While touring tirelessly for her 2017 self-titled album, with strangers’ eyes on her night after night, though, Lindeman had started to feel pangs of that loss of selfhood that troubled her as a young actress. She kept asking herself, “What can I wear onstage that would make me feel less exposed?” She went through a menswear phase and toyed with the idea of making an outfit that looked like it was made of grass (“didn’t work”). Then, while scrolling Instagram, she saw someone wearing a suit made out of mirrors.

“I was like, ‘Oh my God! This is it!’” she said. “Because it makes you invisible. It felt like a visual metaphor for how it feels to perform and to know that people are, for good and bad, bringing their own emotions to you as a performer, and expecting you to reflect them back to them.”

She made her own to wear in the music videos and on the cover of “Ignorance.” It is, however, about as comfortable as an outfit made of glass shards can be.

“I can’t sit down in it," she said. "It’s heavy. It’s a pretty ridiculous thing.”

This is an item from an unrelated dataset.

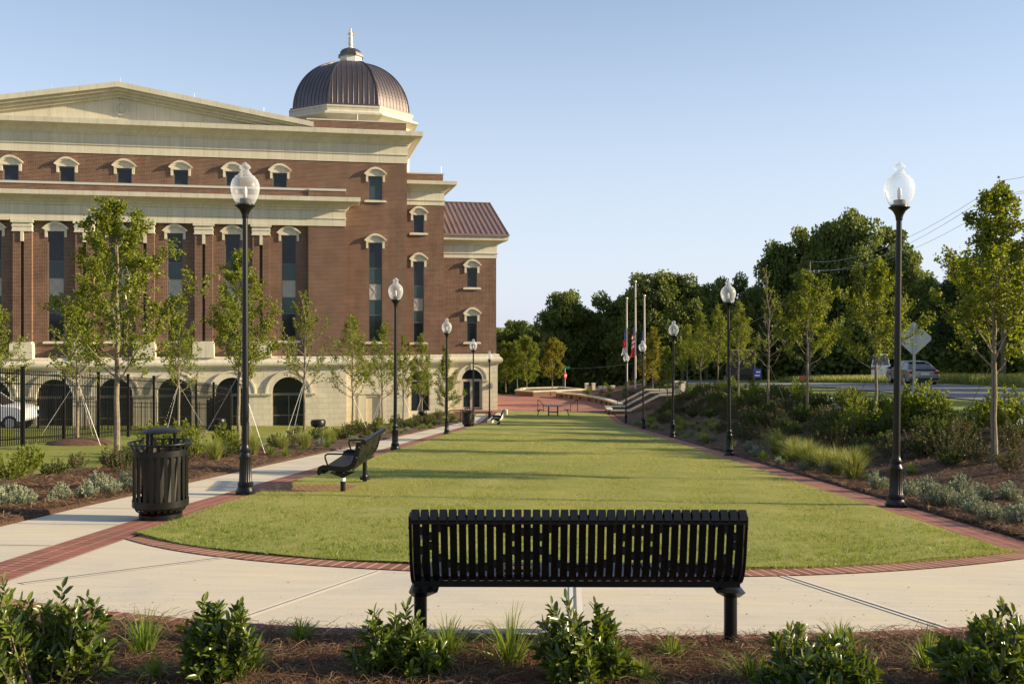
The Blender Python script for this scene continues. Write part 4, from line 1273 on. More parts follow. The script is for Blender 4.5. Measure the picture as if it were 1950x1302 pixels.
# ================================================================== PLAZA WALLS
BR = M['brick']
def wall_path(name, path, z0, z1, th, label, cat, capw=.06, capt=.12, closed=False, cap_name='stone_cap'):
    """low brick wall following a plan path (z0, z1 may be lists along the path)"""
    t = thing(name, label, cat, (path[0][0], path[0][1], 0))
    o = Vector((path[0][0], path[0][1]))
    P = [Vector(p) - o for p in path]
    def run(mb, hw, za, zb):
        n = len(P); rows = []
        for i in range(n):
            d0 = (P[i] - P[i - 1]).normalized() if (i or closed) else (P[1] - P[0]).normalized()
            d1 = (P[(i + 1) % n] - P[i]).normalized() if (i < n - 1 or closed) else d0
            n0 = Vector((d0.y, -d0.x)); n1 = Vector((d1.y, -d1.x)); mm = n0 + n1; mm = mm / max(mm.dot(n0), .3)
            a = P[i] + mm * hw; b = P[i] - mm * hw
            rows += [(a.x, a.y, za[i]), (b.x, b.y, za[i]), (b.x, b.y, zb[i]), (a.x, a.y, zb[i])]
        fs = []
        for i in range(n if closed else n - 1):
            j = (i + 1) % n
            for a in range(4):
                b = (a + 1) % 4; fs.append((i * 4 + a, j * 4 + a, j * 4 + b, i * 4 + b))
        if not closed: fs += [(0, 1, 2, 3), ((n - 1) * 4 + 3, (n - 1) * 4 + 2, (n - 1) * 4 + 1, (n - 1) * 4)]
        mb.add(rows, fs)
    if not hasattr(z1, '__len__'): z1 = [z1] * len(P)
    if not hasattr(z0, '__len__'): z0 = [z0] * len(P)
    m = MB(); run(m, th / 2, z0, [z - capt for z in z1]); m.build('brick_face', BR, t)
    m = MB(); run(m, th / 2 + capw, [z - capt for z in z1], z1); m.build(cap_name, M['stoneblock'], t)
    return t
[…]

But the mirror suit is also a way of blending into her natural environment, becoming one with the flora and fauna that “Ignorance” longs to preserve. “I tried to wear the world like some kind of garment,” she sings on “Wear,” a sparse and slinky meeting of head and heart.

Making music has allowed Lindeman to feel like she’s gradually regained her artistic autonomy, but it’s also made her wonder if all songwriters are inherently somewhat selfless — walking mirrors dissolving into their surroundings and reflecting back the shared fears and joys of their times.

“Something I realized about classic songwriting throughout history, like Motown songs or Beatles songs, is that they take a feeling from the air that everyone is feeling, and then they just give it into a melody,” Lindeman said. “There’s something beautifully alchemical about that.”